--- Supplied information ---
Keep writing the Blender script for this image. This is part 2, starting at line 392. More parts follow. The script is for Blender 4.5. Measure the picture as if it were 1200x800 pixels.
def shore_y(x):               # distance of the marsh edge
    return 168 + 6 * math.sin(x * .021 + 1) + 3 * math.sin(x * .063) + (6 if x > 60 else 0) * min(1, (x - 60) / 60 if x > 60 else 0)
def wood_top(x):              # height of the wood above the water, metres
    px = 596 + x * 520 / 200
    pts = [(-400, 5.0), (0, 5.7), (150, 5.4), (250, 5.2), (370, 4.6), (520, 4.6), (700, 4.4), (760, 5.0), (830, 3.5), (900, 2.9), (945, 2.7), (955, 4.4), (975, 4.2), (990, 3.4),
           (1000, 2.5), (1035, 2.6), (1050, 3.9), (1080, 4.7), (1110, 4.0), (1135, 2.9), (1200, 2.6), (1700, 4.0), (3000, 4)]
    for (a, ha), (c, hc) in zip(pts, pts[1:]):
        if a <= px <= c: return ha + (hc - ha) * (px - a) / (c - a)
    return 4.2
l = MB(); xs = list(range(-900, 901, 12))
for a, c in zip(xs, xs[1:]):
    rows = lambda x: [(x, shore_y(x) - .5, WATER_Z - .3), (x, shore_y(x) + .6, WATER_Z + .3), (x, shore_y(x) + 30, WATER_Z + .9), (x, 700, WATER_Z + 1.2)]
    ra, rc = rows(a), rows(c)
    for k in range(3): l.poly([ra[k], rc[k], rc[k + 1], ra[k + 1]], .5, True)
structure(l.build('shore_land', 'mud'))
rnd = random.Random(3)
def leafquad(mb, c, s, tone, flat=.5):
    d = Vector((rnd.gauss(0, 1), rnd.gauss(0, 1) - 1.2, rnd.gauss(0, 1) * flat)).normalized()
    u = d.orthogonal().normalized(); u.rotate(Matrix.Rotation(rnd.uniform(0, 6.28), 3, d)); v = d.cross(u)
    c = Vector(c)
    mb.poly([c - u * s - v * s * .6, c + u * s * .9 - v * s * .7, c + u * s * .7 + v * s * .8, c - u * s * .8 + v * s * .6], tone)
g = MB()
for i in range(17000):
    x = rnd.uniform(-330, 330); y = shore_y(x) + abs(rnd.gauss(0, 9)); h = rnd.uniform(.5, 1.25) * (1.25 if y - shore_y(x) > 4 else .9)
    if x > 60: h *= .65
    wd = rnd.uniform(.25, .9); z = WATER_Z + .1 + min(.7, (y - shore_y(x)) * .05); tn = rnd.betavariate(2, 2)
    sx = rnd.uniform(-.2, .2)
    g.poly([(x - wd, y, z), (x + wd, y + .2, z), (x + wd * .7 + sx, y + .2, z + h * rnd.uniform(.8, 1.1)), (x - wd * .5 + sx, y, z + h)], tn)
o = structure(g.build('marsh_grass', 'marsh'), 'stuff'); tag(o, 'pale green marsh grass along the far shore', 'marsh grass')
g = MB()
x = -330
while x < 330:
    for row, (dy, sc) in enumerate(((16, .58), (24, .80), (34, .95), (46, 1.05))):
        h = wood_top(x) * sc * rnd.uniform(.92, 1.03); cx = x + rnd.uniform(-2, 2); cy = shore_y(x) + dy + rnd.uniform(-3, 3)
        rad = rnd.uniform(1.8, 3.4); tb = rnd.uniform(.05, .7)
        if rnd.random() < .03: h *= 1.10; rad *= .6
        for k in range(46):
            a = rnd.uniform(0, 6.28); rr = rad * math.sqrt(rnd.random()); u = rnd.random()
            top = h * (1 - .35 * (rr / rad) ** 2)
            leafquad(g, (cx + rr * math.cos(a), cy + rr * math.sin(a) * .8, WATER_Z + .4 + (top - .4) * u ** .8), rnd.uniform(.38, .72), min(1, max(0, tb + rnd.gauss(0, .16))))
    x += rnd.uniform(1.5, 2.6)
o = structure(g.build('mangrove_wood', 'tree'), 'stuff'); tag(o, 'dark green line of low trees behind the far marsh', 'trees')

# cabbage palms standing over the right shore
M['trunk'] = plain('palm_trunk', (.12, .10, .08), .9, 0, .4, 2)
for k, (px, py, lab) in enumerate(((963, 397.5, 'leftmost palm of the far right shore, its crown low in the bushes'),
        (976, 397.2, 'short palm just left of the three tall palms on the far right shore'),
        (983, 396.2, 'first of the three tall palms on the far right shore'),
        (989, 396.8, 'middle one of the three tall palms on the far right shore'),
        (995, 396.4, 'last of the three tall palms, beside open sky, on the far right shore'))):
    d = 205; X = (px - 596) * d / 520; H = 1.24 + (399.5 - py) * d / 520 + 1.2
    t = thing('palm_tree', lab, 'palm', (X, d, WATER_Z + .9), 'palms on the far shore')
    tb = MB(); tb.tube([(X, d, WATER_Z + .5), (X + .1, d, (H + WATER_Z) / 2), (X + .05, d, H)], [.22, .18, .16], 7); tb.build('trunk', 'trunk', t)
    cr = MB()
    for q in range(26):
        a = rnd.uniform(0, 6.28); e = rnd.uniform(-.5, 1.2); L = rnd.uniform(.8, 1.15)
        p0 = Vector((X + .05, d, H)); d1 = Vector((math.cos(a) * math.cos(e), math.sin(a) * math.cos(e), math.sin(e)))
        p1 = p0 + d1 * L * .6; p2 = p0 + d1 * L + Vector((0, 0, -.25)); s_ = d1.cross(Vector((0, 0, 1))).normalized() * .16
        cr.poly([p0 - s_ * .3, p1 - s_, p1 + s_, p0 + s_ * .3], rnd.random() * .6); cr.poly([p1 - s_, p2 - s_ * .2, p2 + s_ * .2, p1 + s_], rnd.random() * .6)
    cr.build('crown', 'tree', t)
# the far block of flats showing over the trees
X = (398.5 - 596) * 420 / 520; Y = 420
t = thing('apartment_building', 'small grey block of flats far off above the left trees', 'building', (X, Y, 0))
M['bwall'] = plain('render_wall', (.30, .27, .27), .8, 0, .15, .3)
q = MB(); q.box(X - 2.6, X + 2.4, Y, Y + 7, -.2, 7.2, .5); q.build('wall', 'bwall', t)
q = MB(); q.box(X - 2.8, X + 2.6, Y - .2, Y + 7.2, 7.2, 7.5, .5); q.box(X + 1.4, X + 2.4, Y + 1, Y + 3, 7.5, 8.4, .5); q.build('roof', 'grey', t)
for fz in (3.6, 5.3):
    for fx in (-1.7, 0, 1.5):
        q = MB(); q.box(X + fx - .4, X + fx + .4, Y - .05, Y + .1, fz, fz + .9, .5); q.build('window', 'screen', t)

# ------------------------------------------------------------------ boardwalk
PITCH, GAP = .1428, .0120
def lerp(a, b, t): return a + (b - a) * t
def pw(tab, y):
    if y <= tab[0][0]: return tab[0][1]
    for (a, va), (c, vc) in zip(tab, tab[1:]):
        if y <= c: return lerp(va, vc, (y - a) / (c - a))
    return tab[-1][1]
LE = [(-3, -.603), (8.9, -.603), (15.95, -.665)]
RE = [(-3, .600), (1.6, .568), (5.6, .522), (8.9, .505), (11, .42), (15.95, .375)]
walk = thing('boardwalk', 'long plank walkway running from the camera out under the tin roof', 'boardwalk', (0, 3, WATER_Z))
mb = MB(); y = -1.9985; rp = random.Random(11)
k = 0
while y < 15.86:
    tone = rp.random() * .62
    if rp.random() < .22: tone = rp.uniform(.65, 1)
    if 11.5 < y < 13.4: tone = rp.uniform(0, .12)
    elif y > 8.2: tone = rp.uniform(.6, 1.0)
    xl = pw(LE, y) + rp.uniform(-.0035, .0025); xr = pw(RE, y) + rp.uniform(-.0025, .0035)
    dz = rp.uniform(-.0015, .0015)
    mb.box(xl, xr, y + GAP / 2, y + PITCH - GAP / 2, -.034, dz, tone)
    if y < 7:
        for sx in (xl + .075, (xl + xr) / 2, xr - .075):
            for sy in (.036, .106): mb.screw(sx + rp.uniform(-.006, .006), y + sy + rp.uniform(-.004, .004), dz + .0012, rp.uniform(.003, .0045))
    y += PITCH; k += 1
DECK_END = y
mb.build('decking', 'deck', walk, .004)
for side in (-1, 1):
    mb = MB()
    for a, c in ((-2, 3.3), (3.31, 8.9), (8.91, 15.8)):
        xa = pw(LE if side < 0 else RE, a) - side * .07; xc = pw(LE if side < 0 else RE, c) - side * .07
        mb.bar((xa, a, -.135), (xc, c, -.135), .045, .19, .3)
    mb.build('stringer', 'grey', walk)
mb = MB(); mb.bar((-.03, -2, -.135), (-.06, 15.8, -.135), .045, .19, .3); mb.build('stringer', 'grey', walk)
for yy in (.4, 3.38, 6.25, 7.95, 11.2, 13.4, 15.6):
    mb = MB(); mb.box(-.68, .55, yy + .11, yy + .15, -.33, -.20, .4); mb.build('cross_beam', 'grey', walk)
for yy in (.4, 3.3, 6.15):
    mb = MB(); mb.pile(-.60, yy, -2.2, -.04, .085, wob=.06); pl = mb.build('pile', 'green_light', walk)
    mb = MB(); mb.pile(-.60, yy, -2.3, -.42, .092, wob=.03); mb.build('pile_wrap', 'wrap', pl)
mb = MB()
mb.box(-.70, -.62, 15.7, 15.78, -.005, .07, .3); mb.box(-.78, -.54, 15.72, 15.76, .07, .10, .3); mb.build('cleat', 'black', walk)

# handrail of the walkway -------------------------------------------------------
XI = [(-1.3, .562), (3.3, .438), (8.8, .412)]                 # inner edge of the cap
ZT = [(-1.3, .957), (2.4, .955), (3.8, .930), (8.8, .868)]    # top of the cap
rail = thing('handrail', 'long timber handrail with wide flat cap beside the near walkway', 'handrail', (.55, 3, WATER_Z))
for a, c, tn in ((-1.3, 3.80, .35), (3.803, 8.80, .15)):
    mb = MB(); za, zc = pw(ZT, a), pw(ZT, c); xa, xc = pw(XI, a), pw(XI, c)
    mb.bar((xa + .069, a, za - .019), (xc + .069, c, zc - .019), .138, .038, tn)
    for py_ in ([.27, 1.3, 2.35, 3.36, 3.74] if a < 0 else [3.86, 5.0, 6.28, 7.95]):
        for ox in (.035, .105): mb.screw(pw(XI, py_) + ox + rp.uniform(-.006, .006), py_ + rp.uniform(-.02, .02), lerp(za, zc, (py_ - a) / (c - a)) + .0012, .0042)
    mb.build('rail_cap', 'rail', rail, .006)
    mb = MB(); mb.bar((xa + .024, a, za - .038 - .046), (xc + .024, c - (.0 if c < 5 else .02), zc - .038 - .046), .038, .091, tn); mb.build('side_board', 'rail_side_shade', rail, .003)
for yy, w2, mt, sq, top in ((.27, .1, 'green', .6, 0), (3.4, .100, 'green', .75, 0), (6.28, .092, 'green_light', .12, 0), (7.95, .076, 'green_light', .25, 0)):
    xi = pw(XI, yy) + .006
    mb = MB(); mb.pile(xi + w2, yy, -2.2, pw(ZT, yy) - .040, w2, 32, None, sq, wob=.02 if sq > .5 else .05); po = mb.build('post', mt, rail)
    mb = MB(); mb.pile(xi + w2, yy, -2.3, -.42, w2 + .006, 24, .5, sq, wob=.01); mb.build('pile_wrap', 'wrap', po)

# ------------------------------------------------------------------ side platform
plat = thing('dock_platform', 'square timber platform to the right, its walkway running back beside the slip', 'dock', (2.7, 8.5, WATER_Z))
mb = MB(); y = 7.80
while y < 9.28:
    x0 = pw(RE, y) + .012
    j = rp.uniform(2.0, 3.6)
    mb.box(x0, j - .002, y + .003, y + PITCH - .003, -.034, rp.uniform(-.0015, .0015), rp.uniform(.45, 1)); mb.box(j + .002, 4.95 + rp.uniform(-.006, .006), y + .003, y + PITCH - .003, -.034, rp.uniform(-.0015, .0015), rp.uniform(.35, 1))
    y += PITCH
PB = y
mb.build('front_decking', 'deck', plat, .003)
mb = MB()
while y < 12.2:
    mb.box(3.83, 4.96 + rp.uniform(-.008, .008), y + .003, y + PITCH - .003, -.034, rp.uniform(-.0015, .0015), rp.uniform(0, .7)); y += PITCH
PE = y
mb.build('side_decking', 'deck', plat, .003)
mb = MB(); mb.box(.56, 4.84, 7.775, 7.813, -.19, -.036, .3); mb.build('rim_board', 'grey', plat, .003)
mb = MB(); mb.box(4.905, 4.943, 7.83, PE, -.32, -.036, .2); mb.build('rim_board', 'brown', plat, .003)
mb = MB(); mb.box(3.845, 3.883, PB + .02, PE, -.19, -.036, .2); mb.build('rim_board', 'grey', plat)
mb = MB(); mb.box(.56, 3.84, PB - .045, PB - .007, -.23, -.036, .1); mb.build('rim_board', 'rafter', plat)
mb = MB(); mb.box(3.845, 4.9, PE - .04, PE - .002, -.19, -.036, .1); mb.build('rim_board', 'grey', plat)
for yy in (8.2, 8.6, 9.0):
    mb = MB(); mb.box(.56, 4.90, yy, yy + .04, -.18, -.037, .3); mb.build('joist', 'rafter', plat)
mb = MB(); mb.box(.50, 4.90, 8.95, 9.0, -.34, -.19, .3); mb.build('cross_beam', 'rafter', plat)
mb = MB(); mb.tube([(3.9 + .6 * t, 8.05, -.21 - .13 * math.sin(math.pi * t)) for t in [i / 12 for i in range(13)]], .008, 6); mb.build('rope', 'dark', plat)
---
▶ [Task]: Copy each line exactly, from the line containing "mb = MB(); mb.box(3.845, 4.9, PE" down to the last line of the material, and no other lines.

▶ [Solution to this exercise]:
mb = MB(); mb.box(3.845, 4.9, PE - .04, PE - .002, -.19, -.036, .1); mb.build('rim_board', 'grey', plat)
for yy in (8.2, 8.6, 9.0):
    mb = MB(); mb.box(.56, 4.90, yy, yy + .04, -.18, -.037, .3); mb.build('joist', 'rafter', plat)
mb = MB(); mb.box(.50, 4.90, 8.95, 9.0, -.34, -.19, .3); mb.build('cross_beam', 'rafter', plat)
mb = MB(); mb.tube([(3.9 + .6 * t, 8.05, -.21 - .13 * math.sin(math.pi * t)) for t in [i / 12 for i in range(13)]], .008, 6); mb.build('rope', 'dark', plat)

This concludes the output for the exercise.